At her school admission interview last year, the teacher asked us how we would like to bring up our child. Without batting an eyelid, I answered that I would like to see her grow up in her own way, of course with guidance from us, but still independent enough. She can be a ballerina or an engineer, or even a painter- whatever she wants, but she has to want to be so, and choose her own way of doing it.  She loves dancing, so who knows, a ballerina might be a natural choice?

I don’t insist on clicking pictures with her and storing them anymore. Love, in any form, cannot be clicked and stored- it has to be felt and stored securely in your heart and brain. And I am confident, from our mutual closeness whenever I am home, that the love is very much there, and will continue, long after she has seen her old man walk her down the aisle and give her off to some deserving person. It shows in the way she misses me at times when we say goodbye ,and probably expects that I stay on, but I would rather that she learn at an early age that life is about happiness and pain- and the two cannot often be separated. We have to enjoy the happiness and endure the pain. I do enjoy the fact that she is excited whenever she hears that I am coming home. My daughter is a far more matured person than I had thought her to be- she knows that distances do not necessarily create limitations.
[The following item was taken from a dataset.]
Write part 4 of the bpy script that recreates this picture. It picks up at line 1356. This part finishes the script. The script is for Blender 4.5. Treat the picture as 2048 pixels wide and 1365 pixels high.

Which again does not mean that we do not have our happy Kodak moments together. There are many such moments which we relish in, like the time we went to the Water Park in Kolkata and I was happy to see her excited. It was an uniquely father- daughter experience to wade into the pool with her, hold her securely, and just enjoy the moment with her. I promised myself to do this more often.

Only the other day, I was repeating the elephant stories I used to tell her, in Pune, two years back. And she was recounting the Pune days. She remembers!

We have now taken a conscious decision not to pamper her by catering to all her whims and fancies. Doel and I are completely in sync on this point. We can definitely afford to buy her expensive gifts, but delayed gratification   will be beneficial for her own psychological growth in the long run.

Our human insecurities make us dependent upon others, and when we love someone, this dependence creates a limitation. But the most potent and enabling form of love is the one that sets us free, to define our own boundaries, our own way of thinking, and makes us happy by doing this. The only purpose of love should be to aid the mental and spiritual growth of the other person. Anything else is selfish self-seeking behavior.

No one said that long-distance parenting would be easy. I know I will be back home someday (hopefully soon) , staying with my family and taking care of my daughter once again.  But even then, this forced isolation has taught me more about loving my daughter than I would have had otherwise understood.